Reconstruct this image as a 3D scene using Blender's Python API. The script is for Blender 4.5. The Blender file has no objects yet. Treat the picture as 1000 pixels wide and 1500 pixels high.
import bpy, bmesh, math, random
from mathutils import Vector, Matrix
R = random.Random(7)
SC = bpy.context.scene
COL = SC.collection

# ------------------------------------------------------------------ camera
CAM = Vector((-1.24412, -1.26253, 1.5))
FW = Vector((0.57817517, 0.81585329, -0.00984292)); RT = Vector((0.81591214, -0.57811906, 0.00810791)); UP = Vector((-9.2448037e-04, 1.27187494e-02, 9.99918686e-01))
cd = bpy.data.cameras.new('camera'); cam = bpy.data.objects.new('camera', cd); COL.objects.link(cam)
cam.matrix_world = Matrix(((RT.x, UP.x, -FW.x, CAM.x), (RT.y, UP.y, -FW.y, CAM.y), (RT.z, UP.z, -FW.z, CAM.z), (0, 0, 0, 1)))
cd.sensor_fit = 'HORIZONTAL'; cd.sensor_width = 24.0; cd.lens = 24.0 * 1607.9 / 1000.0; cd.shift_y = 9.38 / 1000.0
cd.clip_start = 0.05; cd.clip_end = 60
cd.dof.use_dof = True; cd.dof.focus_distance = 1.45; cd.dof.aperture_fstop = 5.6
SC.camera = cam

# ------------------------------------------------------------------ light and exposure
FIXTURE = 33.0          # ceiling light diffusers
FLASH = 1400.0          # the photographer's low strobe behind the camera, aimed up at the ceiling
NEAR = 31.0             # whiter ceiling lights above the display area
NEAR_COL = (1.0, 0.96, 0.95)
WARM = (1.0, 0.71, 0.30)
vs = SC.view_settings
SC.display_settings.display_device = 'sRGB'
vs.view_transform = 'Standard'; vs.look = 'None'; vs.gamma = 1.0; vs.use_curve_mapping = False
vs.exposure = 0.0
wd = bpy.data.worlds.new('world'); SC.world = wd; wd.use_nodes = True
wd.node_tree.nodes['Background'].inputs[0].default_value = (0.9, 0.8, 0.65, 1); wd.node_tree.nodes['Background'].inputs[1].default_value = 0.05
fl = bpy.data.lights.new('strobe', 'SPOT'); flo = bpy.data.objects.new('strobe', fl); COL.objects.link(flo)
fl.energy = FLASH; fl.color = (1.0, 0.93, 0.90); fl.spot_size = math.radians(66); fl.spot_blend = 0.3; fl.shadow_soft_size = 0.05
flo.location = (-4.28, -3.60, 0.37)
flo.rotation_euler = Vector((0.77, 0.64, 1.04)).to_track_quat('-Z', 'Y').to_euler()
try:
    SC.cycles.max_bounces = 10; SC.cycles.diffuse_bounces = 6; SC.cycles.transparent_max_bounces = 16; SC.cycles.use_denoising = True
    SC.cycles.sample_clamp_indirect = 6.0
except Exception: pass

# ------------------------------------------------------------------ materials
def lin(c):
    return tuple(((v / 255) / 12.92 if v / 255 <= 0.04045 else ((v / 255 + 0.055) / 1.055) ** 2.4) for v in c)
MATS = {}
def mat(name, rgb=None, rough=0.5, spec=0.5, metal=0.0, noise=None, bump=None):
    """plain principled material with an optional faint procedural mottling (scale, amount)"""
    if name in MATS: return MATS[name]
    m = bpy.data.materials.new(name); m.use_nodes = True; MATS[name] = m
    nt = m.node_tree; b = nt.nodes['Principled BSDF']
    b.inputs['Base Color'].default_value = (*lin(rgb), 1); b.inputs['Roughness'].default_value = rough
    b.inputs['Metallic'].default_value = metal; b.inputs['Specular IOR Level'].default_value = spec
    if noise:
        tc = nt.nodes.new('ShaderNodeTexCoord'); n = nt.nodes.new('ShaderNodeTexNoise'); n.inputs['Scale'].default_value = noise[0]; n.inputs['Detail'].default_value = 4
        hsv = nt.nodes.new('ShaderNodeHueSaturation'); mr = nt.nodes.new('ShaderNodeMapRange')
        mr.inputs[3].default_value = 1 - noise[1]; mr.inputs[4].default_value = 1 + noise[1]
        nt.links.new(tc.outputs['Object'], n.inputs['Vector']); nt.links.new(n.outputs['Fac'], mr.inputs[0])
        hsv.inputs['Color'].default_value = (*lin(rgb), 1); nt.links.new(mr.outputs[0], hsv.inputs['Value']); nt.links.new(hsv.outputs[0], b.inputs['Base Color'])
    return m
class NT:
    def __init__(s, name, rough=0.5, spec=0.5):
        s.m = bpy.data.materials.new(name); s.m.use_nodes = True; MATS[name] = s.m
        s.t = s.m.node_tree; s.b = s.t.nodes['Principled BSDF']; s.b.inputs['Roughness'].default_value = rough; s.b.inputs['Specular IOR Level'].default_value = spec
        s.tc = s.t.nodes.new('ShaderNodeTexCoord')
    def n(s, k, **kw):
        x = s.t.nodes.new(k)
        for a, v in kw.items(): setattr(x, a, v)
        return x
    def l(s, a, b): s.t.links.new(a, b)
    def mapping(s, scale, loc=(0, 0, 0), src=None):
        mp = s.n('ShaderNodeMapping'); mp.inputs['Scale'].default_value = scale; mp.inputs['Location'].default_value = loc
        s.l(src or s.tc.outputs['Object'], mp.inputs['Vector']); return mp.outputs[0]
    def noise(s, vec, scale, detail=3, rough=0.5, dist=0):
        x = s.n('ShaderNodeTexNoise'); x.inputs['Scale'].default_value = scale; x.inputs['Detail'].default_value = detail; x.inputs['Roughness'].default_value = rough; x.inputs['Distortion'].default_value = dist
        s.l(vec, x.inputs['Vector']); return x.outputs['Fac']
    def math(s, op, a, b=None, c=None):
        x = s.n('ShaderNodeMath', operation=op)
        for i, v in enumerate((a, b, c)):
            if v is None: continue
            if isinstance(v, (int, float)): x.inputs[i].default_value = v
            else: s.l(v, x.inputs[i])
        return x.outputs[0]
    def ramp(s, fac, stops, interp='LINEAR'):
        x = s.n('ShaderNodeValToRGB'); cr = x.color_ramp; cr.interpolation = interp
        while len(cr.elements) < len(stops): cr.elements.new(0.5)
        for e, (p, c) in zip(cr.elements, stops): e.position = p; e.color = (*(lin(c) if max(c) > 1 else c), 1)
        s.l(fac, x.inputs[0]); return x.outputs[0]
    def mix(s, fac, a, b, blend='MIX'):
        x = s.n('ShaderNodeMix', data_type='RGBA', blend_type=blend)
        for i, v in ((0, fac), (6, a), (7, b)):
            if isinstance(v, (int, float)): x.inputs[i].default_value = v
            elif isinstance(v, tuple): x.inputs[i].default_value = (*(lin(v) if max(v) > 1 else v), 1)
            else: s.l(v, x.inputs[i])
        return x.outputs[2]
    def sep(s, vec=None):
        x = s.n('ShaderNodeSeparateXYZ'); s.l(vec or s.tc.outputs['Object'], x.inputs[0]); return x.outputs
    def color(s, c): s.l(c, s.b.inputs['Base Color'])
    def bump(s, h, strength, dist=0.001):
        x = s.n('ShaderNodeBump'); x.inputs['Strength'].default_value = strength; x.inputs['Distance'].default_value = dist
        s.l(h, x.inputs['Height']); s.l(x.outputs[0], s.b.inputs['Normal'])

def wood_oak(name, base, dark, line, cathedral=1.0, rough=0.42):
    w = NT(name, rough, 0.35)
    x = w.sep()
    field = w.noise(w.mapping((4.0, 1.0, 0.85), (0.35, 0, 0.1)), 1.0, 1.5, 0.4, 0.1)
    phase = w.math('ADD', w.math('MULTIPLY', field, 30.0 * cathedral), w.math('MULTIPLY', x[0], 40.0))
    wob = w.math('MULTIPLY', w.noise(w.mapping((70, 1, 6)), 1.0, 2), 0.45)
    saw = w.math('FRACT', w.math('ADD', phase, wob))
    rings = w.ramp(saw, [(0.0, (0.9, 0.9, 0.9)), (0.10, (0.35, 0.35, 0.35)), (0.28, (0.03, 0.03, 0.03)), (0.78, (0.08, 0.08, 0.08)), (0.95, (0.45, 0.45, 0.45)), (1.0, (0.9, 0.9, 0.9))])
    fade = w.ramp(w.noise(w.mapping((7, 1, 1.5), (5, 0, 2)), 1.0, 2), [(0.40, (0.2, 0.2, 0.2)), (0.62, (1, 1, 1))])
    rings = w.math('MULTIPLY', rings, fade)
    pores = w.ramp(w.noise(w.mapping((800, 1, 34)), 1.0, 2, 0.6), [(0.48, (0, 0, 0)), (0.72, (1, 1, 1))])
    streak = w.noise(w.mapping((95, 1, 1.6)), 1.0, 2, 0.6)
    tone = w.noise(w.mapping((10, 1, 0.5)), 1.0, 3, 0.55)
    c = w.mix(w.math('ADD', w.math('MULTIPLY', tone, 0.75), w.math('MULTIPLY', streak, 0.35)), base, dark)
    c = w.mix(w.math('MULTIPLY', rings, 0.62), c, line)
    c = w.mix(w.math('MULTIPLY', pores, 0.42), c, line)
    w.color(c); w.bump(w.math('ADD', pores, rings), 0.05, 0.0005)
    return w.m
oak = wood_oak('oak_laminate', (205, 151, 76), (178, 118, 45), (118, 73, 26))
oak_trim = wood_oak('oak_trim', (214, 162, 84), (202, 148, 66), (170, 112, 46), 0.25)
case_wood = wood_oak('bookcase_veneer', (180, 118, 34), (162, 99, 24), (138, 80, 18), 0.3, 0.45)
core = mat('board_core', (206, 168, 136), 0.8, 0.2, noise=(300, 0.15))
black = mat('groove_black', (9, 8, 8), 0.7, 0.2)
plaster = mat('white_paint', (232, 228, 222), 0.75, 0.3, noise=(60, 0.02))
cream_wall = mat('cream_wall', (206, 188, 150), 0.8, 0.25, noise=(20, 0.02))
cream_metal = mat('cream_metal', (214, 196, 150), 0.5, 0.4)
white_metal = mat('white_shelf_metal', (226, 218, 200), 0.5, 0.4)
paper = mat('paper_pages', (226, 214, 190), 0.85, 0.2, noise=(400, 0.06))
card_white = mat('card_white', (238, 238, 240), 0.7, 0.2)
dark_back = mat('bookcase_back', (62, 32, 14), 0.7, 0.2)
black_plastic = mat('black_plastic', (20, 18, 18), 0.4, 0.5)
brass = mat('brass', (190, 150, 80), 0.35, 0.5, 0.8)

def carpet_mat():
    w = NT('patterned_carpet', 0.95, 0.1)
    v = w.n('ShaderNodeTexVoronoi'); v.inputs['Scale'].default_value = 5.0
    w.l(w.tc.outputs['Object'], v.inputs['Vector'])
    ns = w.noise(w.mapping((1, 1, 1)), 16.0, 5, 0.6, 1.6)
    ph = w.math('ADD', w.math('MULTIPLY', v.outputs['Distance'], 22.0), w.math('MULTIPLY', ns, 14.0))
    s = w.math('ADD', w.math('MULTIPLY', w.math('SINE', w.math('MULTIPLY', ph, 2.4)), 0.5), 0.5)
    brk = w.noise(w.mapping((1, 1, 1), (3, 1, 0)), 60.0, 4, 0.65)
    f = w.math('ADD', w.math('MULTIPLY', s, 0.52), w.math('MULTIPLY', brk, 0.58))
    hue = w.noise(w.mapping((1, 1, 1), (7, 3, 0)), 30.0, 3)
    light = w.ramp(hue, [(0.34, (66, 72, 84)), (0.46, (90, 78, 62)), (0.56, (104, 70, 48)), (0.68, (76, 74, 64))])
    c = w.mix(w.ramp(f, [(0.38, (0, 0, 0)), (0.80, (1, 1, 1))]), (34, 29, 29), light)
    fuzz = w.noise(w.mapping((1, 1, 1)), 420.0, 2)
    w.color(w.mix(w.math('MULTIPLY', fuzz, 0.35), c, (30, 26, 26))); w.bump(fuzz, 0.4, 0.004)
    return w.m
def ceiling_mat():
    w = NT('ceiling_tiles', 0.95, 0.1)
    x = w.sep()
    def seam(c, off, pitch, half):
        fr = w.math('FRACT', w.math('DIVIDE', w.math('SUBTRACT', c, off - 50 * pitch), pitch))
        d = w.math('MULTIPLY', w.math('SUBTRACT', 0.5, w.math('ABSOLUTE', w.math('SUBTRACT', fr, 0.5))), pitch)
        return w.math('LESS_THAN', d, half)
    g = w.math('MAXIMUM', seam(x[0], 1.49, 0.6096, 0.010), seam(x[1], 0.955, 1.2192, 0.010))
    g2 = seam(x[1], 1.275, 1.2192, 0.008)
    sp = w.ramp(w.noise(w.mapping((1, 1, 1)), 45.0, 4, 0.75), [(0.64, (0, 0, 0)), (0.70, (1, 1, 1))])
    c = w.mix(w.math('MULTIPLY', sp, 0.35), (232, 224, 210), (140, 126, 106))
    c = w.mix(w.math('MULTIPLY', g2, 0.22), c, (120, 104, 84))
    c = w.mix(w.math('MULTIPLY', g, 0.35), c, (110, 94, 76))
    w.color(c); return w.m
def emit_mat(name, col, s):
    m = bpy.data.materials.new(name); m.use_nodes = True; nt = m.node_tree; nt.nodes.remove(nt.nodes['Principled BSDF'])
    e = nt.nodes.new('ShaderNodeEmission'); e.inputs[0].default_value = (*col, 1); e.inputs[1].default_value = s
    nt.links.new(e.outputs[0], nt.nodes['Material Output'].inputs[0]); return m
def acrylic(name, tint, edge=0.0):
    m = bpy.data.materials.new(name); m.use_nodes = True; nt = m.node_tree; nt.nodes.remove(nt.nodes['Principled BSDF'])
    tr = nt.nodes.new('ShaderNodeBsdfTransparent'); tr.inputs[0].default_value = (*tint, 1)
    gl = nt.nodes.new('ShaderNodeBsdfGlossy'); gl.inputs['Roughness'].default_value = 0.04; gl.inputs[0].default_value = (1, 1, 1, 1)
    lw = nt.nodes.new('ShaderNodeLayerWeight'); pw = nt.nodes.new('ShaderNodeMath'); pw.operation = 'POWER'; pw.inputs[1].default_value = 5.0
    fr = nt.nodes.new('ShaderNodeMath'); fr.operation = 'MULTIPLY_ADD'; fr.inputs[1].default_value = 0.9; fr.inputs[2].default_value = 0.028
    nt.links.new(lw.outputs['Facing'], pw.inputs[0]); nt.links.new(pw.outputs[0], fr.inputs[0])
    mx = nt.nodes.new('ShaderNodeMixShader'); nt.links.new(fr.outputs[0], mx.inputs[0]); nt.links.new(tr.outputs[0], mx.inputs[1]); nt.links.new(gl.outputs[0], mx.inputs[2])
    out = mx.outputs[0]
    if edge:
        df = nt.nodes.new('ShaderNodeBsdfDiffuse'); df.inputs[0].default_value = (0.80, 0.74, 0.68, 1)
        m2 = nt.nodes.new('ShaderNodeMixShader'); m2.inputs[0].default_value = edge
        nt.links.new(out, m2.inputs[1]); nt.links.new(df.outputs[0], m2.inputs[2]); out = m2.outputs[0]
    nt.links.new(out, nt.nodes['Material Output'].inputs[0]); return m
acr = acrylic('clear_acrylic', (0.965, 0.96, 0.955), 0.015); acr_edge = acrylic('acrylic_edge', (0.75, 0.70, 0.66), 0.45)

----

▶ [DIRECTIONS FOR THIS TASK]: Quote only the stretch of lines that starts the data above and ends with the line containing "COL = SC.collection", both included.

▶ [TASK RESULT]:
Reconstruct this image as a 3D scene using Blender's Python API. The script is for Blender 4.5. The Blender file has no objects yet. Treat the picture as 1000 pixels wide and 1500 pixels high.
import bpy, bmesh, math, random
from mathutils import Vector, Matrix
R = random.Random(7)
SC = bpy.context.scene
COL = SC.collection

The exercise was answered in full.